Why We Quit Spotify

Enough is enough

Why We Quit Spotify

When we started Hearing Things last year, one of the many questions we asked ourselves was: Should we even be on Spotify at all? As longtime music journalists, we had all covered the streaming wars in one way or another, and we knew Spotify was often singled out as the company with the worst track record. According to countless artists and reports, their per-stream rates are pitifully low compared to their competitors. Their playlist-centric strategy takes music out of context and relegated it to the background of people’s lives. Their sound quality is butt. They engage in practices that seem a lot like a modern version of payola. And there was that one time Joanna Newsom called the company a “cynical and musician-hating system” and compared it to a rotting banana. “It just gives off a fume,” she said. “You can just smell that something’s wrong with it.”

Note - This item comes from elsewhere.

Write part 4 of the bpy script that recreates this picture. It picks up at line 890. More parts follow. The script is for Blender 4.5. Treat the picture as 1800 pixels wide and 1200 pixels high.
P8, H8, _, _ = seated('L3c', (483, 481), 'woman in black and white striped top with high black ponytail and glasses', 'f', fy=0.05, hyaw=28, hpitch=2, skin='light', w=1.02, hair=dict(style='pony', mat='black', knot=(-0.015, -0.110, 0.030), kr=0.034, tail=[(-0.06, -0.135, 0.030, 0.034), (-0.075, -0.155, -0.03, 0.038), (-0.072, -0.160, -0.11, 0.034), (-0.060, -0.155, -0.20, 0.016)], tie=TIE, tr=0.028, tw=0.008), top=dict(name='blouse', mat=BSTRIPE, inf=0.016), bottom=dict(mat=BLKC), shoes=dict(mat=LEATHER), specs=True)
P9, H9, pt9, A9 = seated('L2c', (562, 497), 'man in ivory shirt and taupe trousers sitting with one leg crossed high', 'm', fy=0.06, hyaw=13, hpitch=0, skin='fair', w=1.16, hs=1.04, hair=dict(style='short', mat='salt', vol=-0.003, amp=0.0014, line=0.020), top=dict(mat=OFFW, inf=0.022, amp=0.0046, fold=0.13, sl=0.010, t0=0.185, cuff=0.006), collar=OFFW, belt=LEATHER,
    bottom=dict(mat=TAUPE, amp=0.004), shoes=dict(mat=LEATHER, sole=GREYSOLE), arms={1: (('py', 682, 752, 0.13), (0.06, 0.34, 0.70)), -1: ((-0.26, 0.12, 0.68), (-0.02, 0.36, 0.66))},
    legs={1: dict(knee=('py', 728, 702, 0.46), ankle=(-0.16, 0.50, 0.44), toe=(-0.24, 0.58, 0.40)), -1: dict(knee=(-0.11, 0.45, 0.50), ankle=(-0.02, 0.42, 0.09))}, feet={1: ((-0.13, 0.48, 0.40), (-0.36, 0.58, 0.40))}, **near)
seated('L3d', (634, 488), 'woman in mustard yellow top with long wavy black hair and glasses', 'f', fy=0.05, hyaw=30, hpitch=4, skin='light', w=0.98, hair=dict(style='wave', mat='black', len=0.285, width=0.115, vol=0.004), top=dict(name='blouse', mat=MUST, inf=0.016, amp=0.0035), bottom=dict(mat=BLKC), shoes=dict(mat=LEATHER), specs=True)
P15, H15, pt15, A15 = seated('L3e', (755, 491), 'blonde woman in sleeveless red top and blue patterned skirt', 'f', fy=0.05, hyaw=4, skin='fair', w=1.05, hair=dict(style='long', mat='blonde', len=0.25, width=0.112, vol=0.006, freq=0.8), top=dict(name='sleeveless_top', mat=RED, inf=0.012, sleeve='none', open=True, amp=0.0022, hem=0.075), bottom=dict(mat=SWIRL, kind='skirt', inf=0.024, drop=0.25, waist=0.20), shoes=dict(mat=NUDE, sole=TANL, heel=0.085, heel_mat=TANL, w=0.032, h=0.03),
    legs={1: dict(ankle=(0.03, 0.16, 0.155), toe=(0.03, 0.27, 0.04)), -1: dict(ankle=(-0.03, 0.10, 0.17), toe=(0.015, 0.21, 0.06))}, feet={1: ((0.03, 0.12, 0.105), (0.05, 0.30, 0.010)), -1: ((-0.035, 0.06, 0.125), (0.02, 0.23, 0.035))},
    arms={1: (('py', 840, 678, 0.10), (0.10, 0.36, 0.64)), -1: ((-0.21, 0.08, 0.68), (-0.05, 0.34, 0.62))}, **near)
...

Our values as a publication—pro-worker, pro-artist, pro-active listening, anti-villainous corporations—did not align with many of Spotify’s actions and policies. At the same time, more people listen to music on Spotify than any other platform, and we wanted to make any playlists we put together as accessible as possible. So we reluctantly started paying for a Hearing Things Spotify account. But a couple of days ago, we canceled that paid subscription, and we will no longer be making playlists on Spotify or linking to the platform. It feels great.

So what finally pushed us over the edge? Well, a lot of things.